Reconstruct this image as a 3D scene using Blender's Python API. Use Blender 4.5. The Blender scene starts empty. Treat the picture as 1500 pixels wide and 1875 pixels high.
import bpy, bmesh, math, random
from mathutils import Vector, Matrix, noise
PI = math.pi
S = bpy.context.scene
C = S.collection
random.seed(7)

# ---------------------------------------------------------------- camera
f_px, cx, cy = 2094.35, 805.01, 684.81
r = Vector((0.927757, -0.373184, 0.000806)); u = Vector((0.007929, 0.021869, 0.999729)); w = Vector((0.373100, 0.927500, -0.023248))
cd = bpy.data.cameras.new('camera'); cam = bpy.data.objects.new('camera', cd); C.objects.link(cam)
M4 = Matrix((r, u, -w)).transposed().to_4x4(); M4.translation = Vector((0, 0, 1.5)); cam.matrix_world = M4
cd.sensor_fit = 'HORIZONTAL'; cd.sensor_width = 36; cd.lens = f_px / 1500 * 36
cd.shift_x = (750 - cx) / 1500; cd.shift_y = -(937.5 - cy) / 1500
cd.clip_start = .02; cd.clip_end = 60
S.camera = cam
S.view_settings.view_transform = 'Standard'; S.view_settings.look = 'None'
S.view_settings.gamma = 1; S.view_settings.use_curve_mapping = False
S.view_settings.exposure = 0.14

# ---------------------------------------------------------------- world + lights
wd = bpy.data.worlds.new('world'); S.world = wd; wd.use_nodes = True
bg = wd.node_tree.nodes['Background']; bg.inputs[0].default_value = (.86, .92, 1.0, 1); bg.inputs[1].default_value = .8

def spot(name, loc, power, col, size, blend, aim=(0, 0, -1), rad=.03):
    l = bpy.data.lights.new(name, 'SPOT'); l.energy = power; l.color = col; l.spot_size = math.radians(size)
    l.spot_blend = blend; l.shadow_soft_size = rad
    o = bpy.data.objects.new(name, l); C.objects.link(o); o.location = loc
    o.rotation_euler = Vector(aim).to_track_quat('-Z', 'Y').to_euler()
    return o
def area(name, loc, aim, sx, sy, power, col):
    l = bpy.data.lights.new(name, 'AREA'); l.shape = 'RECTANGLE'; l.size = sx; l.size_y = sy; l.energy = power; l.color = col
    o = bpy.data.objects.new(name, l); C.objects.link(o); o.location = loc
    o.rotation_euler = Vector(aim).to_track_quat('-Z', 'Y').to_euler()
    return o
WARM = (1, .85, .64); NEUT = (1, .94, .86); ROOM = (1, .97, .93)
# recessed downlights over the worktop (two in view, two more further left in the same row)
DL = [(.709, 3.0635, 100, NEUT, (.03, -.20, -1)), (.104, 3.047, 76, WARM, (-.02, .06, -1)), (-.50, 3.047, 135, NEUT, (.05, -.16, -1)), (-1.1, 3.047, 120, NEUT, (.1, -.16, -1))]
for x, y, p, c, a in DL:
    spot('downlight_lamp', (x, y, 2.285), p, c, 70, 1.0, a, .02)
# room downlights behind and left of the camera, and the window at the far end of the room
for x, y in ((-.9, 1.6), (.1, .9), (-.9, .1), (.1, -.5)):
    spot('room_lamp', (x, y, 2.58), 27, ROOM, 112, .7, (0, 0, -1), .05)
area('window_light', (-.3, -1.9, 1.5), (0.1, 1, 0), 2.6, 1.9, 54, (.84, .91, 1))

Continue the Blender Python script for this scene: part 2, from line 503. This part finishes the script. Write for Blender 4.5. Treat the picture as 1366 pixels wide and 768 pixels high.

| PROBLEM TO SOLVE |
Emit an exact copy of the lines spanning the start of the records to the line containing "random.seed(7)", inclusive, and no other output.

| RESPONSE BELOW |
Reconstruct this image as a 3D scene using Blender's Python API. Use Blender 4.5. The Blender scene starts empty. Treat the picture as 1500 pixels wide and 1875 pixels high.
import bpy, bmesh, math, random
from mathutils import Vector, Matrix, noise
PI = math.pi
S = bpy.context.scene
C = S.collection
random.seed(7)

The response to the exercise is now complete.